Who could have said no?  I didn’t.  Instead I listened, knowing that anything she disclosed was surely only the tiniest fraction of the indignities she’d faced over the years he’d been impaired.   An ache grew in my chest when I considered where she thought she was right now:  a decade of hurt behind her and almost no hope that she could ever be free.

“I can listen,” eventually I broke in, “but I have no experience in dealing with this issue.  Would you consider calling someone first thing in the morning so that you can get some real help?   From an expert?”

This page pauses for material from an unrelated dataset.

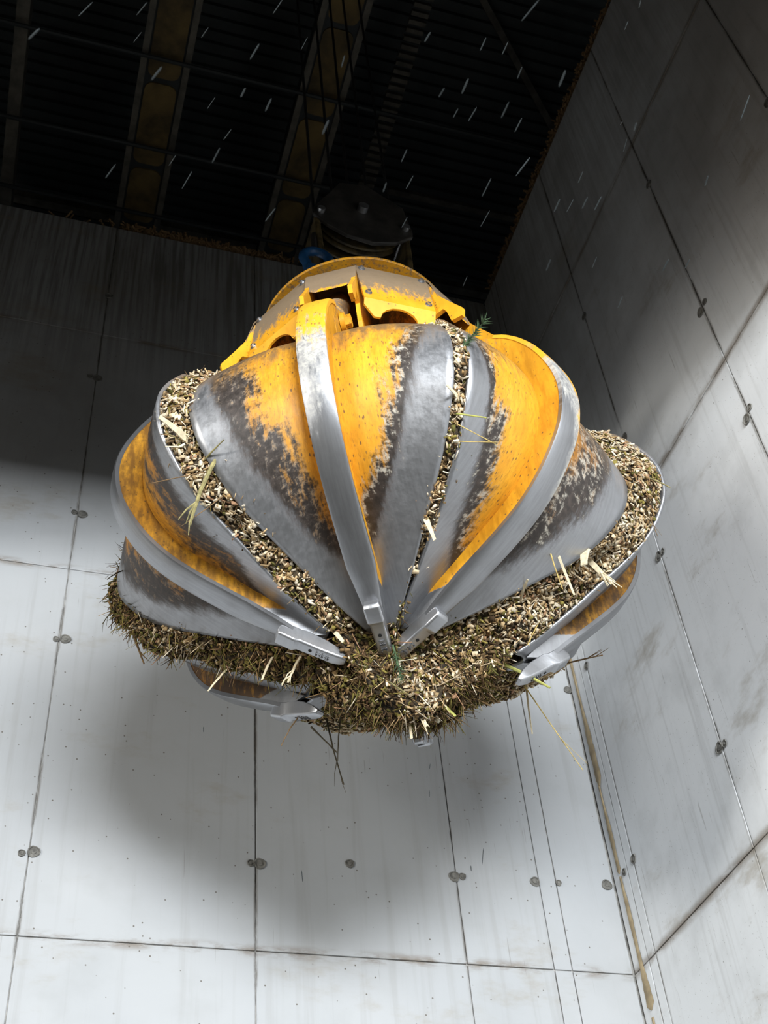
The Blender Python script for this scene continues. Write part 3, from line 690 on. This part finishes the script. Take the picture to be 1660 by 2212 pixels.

Bad as it was, she showed no indication of being ready to take steps in that direction.  She didn’t know any phone numbers.  “I’m looking them up right now,” I said, doing a quick google search for the relevant information.  She didn’t have paper, or a pencil.  “I’ll wait,” I said, and eventually I heard her rustling through a drawer.  She didn’t want to call on a phone he had access to, on the chance that he’d trace the numbers.  “Can you call from work?” I asked, and reluctantly she admitted that possibly, maybe, someday, if things didn’t get better, she would.

For now I’ll keep the phone handy.  I’ll call — probably more than she’s altogether comfortable with — to see how she’s getting on.  I’ll keep my eyes and ears peeled.  I have no compunctions against calling the 911 or child protective services.

Immersed in the situation as deeply as she is, I guess it makes sense that she holds on to some hope.  From my view, however, there is none.